Eventually I met with a member of the crews who had manned the tanks at the battle of High Wood, and I obtained from him a description of some of his sensations. It was a thing we had all wondered about,—how the men inside felt as they went over.
My tanker was a young fellow not over twenty-five, a machine gunner, and in a little estaminet, over a glass of citron and soda, he told me of his first battle.
"Before we went in," he said, "I was a little bit uncertain as to how we were coming out. We had tried the old boats out and had given them every reasonable test. We knew how much they would stand in the way of shells on top and in the way of bombs or mines underneath. Still there was all the difference between rehearsal and the actual going on the stage.
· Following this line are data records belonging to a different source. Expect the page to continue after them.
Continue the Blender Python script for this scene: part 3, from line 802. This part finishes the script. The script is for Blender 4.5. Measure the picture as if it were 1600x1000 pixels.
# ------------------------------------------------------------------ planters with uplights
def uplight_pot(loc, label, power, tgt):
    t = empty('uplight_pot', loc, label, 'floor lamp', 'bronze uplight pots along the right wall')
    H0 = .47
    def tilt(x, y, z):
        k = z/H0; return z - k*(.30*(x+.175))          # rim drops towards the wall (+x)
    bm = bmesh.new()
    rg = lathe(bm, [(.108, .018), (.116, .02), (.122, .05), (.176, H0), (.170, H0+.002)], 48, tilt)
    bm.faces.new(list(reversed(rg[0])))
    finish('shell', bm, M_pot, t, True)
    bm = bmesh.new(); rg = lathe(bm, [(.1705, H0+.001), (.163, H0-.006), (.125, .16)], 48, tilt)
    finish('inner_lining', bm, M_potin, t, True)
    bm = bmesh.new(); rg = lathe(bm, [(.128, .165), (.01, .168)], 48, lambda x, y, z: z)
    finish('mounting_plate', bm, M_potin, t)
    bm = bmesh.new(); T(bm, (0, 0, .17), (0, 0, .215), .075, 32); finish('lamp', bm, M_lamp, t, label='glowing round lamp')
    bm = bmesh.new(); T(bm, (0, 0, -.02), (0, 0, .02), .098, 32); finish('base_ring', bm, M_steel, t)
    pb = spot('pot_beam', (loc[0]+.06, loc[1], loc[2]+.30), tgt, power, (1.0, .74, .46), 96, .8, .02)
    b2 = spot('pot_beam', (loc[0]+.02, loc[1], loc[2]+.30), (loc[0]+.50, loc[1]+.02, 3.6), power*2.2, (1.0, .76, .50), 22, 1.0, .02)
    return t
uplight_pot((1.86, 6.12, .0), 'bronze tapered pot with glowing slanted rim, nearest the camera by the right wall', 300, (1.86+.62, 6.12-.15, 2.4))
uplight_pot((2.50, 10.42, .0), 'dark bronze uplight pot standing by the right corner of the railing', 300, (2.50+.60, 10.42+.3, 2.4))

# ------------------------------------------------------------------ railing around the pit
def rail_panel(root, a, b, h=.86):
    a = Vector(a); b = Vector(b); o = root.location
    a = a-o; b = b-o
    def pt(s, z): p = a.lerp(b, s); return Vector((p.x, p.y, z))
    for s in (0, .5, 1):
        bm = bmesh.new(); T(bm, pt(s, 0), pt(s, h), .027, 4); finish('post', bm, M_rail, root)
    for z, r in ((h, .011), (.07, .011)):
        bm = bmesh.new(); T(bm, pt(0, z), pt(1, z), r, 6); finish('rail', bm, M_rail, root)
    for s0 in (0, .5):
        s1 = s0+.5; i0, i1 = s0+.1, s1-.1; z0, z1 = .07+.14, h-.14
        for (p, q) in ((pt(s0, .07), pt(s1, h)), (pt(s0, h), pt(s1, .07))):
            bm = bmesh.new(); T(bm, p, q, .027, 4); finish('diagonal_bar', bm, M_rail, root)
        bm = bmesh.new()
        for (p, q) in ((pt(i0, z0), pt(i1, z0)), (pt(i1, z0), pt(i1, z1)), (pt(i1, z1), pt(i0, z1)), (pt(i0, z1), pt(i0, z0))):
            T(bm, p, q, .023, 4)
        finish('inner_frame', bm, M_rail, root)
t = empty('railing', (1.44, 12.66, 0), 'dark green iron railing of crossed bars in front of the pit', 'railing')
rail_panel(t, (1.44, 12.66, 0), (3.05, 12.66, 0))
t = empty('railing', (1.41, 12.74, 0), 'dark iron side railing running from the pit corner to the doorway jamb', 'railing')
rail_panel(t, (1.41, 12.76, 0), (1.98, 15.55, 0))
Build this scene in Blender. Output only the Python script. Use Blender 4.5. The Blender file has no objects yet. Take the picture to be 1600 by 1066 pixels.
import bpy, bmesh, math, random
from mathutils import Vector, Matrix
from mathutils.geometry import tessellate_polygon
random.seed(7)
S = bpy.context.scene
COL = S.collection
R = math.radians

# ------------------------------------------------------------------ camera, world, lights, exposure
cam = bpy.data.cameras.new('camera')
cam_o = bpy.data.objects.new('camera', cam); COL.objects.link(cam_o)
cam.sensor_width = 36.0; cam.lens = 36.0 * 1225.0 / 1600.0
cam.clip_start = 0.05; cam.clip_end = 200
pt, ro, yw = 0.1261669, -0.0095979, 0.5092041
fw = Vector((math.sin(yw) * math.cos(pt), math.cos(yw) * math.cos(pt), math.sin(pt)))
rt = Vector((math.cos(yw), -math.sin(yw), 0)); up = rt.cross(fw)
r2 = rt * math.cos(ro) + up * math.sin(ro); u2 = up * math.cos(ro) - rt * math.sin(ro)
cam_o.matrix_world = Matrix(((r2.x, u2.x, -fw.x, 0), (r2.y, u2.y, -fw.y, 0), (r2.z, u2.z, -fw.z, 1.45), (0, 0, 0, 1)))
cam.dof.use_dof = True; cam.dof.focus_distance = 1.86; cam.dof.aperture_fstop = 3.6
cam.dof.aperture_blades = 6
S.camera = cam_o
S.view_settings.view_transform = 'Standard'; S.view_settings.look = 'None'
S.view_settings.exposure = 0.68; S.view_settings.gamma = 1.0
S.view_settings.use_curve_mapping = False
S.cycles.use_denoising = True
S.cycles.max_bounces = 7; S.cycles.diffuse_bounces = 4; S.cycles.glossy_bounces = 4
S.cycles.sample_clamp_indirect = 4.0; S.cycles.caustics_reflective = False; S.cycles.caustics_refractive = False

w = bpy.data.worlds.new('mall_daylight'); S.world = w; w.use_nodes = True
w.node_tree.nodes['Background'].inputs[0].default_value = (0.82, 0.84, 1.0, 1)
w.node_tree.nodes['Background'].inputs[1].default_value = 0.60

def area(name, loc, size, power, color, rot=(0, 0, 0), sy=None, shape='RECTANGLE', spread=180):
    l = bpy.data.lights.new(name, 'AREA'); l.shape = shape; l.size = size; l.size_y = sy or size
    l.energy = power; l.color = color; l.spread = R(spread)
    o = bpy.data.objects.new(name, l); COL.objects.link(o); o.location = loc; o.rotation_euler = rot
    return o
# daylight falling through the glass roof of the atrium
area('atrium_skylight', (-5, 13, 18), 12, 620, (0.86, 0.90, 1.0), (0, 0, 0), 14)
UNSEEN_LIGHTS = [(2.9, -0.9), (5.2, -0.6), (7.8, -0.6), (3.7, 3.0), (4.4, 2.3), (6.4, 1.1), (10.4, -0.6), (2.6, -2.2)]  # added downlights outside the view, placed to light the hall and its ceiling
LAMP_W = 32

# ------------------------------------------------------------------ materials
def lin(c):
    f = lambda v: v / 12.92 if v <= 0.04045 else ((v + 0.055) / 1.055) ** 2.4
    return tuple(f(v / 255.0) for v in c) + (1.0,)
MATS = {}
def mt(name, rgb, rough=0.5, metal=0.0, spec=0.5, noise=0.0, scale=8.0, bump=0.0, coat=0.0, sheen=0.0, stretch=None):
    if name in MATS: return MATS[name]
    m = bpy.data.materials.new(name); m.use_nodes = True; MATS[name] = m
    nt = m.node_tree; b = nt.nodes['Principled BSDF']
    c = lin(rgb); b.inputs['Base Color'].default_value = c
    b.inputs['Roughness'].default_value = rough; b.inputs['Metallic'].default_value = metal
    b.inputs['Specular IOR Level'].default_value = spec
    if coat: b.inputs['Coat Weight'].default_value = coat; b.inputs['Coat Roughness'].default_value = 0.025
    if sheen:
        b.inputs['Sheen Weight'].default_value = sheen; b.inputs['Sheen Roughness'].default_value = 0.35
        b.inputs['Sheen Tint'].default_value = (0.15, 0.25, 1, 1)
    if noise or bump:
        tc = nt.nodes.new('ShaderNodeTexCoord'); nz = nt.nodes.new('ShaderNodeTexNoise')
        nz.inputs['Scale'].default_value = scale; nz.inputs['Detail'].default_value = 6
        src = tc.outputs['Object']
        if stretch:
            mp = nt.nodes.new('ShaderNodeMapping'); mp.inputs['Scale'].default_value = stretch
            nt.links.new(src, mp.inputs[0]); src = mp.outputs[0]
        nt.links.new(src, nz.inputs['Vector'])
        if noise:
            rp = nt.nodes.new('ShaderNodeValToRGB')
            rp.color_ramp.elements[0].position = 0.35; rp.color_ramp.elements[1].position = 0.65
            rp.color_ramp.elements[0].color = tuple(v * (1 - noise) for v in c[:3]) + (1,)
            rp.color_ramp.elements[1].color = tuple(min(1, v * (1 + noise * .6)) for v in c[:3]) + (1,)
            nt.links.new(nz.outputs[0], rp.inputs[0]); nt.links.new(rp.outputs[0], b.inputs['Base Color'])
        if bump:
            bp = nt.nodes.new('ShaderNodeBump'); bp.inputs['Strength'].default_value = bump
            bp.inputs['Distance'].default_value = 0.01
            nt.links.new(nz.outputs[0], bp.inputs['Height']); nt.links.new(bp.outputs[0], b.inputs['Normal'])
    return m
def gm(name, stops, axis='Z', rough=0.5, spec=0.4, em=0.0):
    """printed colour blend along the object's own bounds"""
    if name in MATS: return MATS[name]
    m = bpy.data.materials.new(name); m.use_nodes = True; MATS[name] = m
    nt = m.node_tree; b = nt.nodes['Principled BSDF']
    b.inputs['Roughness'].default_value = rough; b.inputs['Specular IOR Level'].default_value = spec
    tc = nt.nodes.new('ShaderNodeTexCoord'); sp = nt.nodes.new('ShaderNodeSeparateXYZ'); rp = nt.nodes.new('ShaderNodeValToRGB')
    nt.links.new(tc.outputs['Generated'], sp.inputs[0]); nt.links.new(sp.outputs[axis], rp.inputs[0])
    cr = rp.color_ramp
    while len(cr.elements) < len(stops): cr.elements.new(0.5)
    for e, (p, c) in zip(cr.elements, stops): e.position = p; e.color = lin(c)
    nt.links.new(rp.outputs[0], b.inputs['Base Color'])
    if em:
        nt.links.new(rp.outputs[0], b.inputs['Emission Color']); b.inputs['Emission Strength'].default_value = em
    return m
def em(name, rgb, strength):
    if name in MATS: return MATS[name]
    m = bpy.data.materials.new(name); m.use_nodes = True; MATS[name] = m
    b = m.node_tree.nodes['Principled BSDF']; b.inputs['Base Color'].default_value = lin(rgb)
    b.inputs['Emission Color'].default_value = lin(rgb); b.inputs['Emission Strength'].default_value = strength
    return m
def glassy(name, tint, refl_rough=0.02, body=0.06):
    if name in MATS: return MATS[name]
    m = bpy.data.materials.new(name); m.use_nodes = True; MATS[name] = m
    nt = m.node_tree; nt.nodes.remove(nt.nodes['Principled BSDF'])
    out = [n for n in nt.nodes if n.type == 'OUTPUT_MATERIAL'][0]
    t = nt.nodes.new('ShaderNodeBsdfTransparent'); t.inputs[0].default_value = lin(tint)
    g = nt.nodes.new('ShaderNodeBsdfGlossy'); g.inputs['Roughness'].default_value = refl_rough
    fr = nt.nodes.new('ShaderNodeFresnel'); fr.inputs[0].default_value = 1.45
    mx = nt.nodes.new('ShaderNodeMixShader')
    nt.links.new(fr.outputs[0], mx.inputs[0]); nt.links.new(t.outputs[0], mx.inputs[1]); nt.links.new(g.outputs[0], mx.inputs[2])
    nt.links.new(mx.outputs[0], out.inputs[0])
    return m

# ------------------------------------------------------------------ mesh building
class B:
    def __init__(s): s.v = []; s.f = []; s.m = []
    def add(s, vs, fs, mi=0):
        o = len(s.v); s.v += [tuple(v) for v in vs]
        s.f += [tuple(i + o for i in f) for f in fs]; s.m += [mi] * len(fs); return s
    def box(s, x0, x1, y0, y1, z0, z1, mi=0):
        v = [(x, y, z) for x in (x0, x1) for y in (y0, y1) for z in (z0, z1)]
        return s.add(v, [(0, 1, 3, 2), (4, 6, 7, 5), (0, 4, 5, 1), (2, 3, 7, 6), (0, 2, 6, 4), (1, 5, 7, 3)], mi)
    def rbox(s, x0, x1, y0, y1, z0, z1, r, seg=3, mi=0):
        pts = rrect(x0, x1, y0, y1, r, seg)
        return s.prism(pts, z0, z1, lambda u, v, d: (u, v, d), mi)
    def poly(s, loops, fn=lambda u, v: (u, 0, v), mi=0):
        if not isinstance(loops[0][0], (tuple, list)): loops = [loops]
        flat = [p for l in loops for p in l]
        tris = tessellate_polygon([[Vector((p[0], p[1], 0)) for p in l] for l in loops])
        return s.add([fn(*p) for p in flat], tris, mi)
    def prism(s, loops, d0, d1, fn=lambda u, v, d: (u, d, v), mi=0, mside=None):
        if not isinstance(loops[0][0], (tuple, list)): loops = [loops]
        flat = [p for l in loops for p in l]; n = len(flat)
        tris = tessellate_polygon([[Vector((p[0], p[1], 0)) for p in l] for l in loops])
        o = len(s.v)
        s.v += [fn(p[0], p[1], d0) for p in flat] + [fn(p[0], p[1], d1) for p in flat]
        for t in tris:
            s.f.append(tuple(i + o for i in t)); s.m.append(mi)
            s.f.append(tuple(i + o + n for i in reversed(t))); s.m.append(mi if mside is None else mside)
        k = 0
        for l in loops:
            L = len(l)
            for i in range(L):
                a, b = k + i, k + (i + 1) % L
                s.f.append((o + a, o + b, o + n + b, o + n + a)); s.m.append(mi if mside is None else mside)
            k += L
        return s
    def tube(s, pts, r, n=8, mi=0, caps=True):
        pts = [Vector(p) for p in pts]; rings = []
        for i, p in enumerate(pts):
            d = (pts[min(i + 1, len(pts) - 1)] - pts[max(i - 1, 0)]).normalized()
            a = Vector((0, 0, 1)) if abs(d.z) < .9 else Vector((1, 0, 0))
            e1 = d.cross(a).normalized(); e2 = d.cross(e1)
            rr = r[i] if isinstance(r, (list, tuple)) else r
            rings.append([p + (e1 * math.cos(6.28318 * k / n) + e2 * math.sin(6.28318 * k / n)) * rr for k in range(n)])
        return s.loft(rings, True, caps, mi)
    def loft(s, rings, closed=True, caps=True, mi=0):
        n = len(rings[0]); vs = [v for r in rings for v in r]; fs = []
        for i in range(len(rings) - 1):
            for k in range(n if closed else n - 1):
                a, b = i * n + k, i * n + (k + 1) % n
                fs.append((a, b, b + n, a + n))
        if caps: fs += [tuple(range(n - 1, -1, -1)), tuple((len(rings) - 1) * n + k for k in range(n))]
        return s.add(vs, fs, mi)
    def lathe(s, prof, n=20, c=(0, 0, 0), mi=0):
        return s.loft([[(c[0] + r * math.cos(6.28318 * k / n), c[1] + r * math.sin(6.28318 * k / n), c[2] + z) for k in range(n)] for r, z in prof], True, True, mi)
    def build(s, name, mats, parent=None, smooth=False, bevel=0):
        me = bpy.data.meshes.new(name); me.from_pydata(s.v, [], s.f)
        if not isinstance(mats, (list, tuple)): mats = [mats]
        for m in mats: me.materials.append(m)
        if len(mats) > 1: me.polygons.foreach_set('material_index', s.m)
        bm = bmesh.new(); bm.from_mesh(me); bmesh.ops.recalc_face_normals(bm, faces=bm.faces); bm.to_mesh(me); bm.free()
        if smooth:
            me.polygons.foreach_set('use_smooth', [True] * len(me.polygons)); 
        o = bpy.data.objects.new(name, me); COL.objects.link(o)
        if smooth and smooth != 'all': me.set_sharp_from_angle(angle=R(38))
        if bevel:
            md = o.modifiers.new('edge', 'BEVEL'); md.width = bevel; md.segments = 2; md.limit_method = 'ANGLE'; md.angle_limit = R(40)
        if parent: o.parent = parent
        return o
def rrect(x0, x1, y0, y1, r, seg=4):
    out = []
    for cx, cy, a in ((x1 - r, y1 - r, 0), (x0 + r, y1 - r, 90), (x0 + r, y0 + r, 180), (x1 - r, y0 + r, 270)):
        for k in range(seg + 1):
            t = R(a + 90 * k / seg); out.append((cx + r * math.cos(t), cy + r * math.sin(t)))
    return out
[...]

"When we crawled in through the trapdoor for the first time over, the shut-up feeling got me. I'd felt it before but not that way. I got to imagining what would happen if we got stalled somewhere in the Boche lines, and they built a fire around us. That was natural, because it's hot inside a tank at the best. You mustn't smoke either. I hadn't minded that in rehearsal, but in action I was crazy for a fag.
"We went across, you remember, at eleven, and the sun was shining bright. We were parboiled before we started, and when we got going good it was like a Turkish bath. I was stripped to the waist and was dripping. Besides that, when we begun to give 'em hell, the place filled with gas, and it was stifling. The old boat pitched a good deal going into shell holes, and it was all a man could do to keep his station. I put my nose up to my loop-hole to get air, but only once. The machine-gun bullets were simply rattling on our hide. Tock, tock, tock they kept drumming. The first shell that hit us must have been head on and a direct hit. There was a terrific crash, and the old girl shook all over,—seemed to pause a little even. But no harm was done. After that we breathed easier. We hadn't been quite sure that the Boche shells wouldn't do us in.
"By the time we got to the Boche trenches, we knew he hadn't anything that could hurt us. We just sat and raked him and laughed and wished it was over, so we could get the air."
I had already seen the effect of the tanks on the Germans. The batch of prisoners who had been turned over to me seemed dazed. One who spoke English said in a quavering voice:
"Gott in Himmel, Kamarad, how could one endure? These things are not human. They are not fair."
That "fair" thing made a hit with me after going against tear gas and hearing about liquid fire and such things.
The great number of the prisoners we took at High Wood were very scared looking at first and very surly. They apparently expected to be badly treated and perhaps tortured. They were tractable enough for the most part. But they needed watching, and they got it from me, as I had heard much of the treachery of the Boche prisoners.